Cruz also has the ghosts of playoffs past to overcome and put to rest. His fatal missed catch in Game 6 of the 2011 World Series is the defining moment of his career. It glosses over the eight home runs he hit during the playoffs that year, with six of those coming in an ALCS that is in the conversation for best offensive series in postseason history.

The reaction to steroids and Performance Enhancing Drugs is typically vitriol. Cruz would be booed everywhere he played. Fans, and possibly opposing players and teammates feel betrayed, because they have been cheated on. But it isn’t impossible to recover from that response. Assuming Cruz would be playing clean, a good performance in the playoffs would cover many of his transgressions.

We have seen the kind of series-changing monster that Cruz can be at the plate when he is going right. The Rangers have essentially replaced his spot on the roster with Alex Rios, but Cruz would still be one of the strongest bats on the roster. His 27 home runs this season rank only behind Adrian Beltre’s 28 on the team, and Cruz hasn’t played in four weeks.
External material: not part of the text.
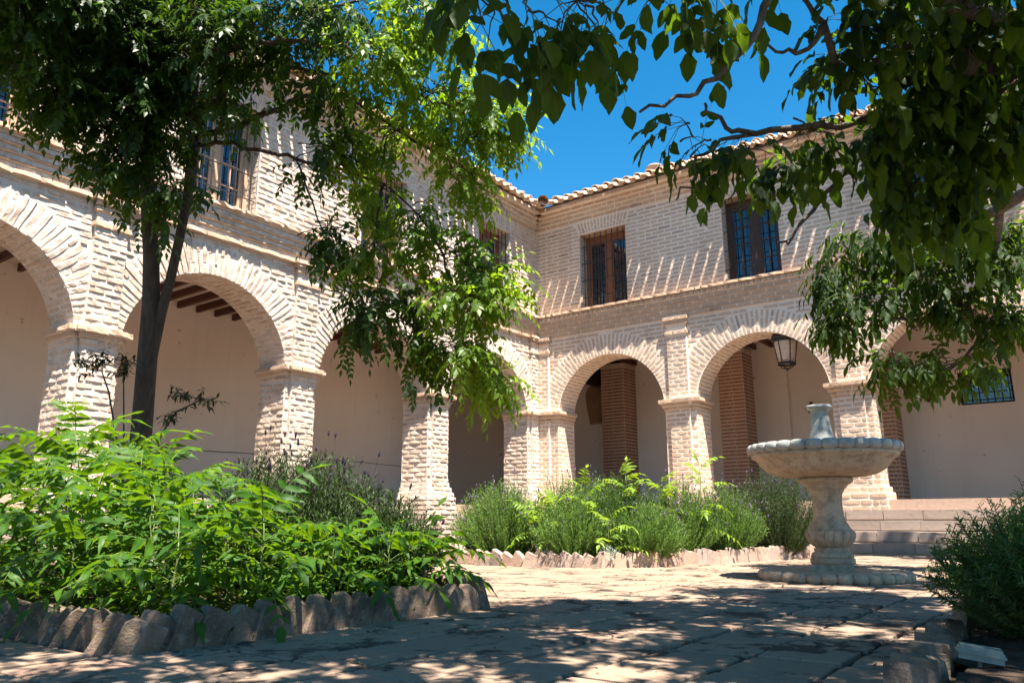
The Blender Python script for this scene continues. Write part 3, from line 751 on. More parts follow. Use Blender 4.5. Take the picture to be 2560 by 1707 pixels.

The only current members of the Rangers with a World Series ring are AJ Pierzynski, Neal Cotts, and Lance Berkman. The bulk of the roster, and the core of the team, has never reached that pinnacle of accomplishment. Beltre, Nathan, Darvish, Kinsler, Holland, Garza, and more are hungry players looking for that ring. Cruz would be one more name to add to that list. He might even be at the very top of it.